Note: This is the testimony of Nina Evans, a powerful prayer warrior and woman of God. Her family serves as the Pastoral leaders of Protection Mennonite Church in Protection, Kansas.

Isaiah 34:4

The heavens above will melt away and disappear like a rolled-up scroll. The stars will fall from the sky like withered leaves from a grapevine, or shriveled figs from a fig tree (NLT)

My name is Nina and I’d like to share my testimony with you of how God saved my soul. In January 2003 my husband and I purchased our second home about an hour away from the only town I’d lived in my whole life. We rented out our first house and were excited about the new beginning in our new home and town.

Very quickly things went from exciting and adventurous to deeply depressing and fearful. I’d lost my job at the bank, the renters up and left, and we were on the verge of financial ruin. I went out to fill out applications day after day with no luck, our car got repossessed, and then we had to file bankruptcy. Everything we’d worked for was gone and we were trying to figure out how to get my husband back and forth to work an hour away, how to keep our home, and how to survive.

Then my one-year-old cat suddenly got sick and died, and my little brother got into some serious trouble. It was as if our life was crumbling right before our eyes and there was nothing we could do to stop our world from crashing in around us. I fell into a deep depression, where I wouldn’t leave the house, didn’t want to talk to anyone, and I couldn’t see any way out of this dark empty life I had found myself in.

I couldn’t see any way out of this dark, empty life I had found myself in.

I remember my husband and I were reading the Bible because we both knew of God but didn’t know Him and figured we would give it a shot because nothing else was helping us. Well little did either of us know that would be the beginning of how God would show us the truth of what real success is, what the real dream is.

Usually, I would stay home when my husband went to work, but on one particular day I drove into our old town with him to work and stayed with him. He worked in a gas station on the wrong side of town where the people don’t come into pay but put their money into a tray through a little opening. I sat in the backroom and just talked to him whenever he didn’t have a customer. It was a long day, but I was glad not to be home alone.

It is now 11:15 pm and we are on the way home. It’s a little over an hour away and my husband was driving which was not usual because I did all the driving, but not this night. We’re driving down the long dark expressway where the only lights were from headlights of other cars, just talking when all of a sudden right about midnight the night sky was lighter than daylight. Somehow Dillon manages to stay on the road but I am screaming and crying it’s the end of the world and we are all going to hell because we don’t know Jesus, the man we have been reading about in the Bible.

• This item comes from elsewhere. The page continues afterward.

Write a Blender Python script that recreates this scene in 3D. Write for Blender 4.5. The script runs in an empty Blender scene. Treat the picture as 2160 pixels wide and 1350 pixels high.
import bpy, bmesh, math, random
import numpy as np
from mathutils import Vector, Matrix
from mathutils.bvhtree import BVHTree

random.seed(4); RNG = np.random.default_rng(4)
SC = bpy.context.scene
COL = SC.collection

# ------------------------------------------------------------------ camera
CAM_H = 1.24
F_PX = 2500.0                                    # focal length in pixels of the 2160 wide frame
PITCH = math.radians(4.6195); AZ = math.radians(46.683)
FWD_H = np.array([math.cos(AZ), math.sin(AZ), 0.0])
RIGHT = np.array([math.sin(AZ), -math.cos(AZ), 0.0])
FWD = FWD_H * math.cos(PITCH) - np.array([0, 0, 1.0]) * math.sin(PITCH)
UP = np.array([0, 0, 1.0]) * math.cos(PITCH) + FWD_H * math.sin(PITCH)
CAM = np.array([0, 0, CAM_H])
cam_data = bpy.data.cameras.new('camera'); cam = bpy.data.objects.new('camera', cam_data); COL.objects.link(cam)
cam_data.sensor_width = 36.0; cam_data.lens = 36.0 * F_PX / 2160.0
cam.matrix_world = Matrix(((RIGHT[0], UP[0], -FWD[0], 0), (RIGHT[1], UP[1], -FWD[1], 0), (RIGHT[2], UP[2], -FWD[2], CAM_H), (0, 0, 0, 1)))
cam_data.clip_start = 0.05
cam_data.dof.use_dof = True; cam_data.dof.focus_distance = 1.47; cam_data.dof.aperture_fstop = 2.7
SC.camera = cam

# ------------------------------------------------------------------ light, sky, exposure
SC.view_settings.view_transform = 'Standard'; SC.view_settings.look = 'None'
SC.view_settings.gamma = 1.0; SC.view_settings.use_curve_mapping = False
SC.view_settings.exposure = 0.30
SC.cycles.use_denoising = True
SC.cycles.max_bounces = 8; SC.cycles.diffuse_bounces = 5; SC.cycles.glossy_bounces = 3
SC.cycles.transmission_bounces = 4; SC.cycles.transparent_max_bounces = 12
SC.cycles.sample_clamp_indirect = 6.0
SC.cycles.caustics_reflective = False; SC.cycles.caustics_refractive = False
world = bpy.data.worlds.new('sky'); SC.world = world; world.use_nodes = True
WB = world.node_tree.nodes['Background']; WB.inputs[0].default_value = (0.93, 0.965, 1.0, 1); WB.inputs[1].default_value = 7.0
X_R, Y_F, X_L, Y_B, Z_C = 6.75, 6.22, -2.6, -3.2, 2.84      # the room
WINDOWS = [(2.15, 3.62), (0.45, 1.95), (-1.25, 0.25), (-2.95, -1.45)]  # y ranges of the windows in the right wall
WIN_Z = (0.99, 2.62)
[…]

I remember telling Dillon that I loved him, and I had to call my mom one last time to tell her I love her too. I somehow managed to call my mom, who was asleep, and tell her that Jesus had just come back, we were all going to hell and that I just needed her to know I loved her. While this is all taking place it was dark again: the light was gone just as quickly as it came with no sound. It was just gone. Now while my mom thought I was nuts, my stepdad had just gotten home from his third shift job and seen the light too, so she knew I wasn’t crazy, but saying it’s the end of the world and we’re going to hell; that part she still made her think I was crazy. To me, it wasn’t: I knew with everything I was that it wasn’t by chance we had been reading the Bible.

“The sky was rolled up like a scroll, and all of the mountains and islands were moved from their places.” Revelation 6:14. “The heavens above will melt away and disappear like a rolled-up scroll. The stars will fall from the sky like withered leaves from a grapevine or shriveled figs from a fig tree.” Isaiah 34:4. These 2 verses stuck out so clearly to me, even though I didn’t completely understand what they meant. I knew that if I didn’t know Jesus Christ as my Lord and Savior all my sins were on me, and if He had come back I was going to be lost, with the only future that awaited me being the fires of hell. There has never been a time in my life where those flames were more real and I felt the weight of all my sins. I felt such conviction that my soul was screaming, “save me Jesus, save me!” That night I knew without a doubt God used everything I was going through to save my soul from the pits of hell! We would find out the next day it was a meteoroid, but to me, God knew that it would take Him lighting up that night sky for this sinner to realize my need for Him.

That night I knew without a doubt God used everything I was going through to save my soul.

It would be years later and many more life-changing steps, but it was all leading to where I am today: a follower of Jesus Christ, pastor’s wife, and mother. God was preparing to shift my mindset from the American Dream to His vision for our life as a Pastoral family, serving Him wherever He sends us with every talent and gift He provides. Helping other lost souls find Him and grow in their personal relationships with God our Father. Loving, caring, and helping others so that our lives are so much more than just what we know here on this earth. We have a place already prepared for us that is everlasting and so much grander than any of us can imagine if we only surrender to Christ. That nothing is too hard or impossible with Him, but freeing and indescribable. So much better than our wildest dreams. I pray this has been a blessing to you to know no matter what you have, are, or will go through. Never forget, God can and is ready to rescue you. God bless you, dear reader, may God grant you His peace and mercy as you seek Him.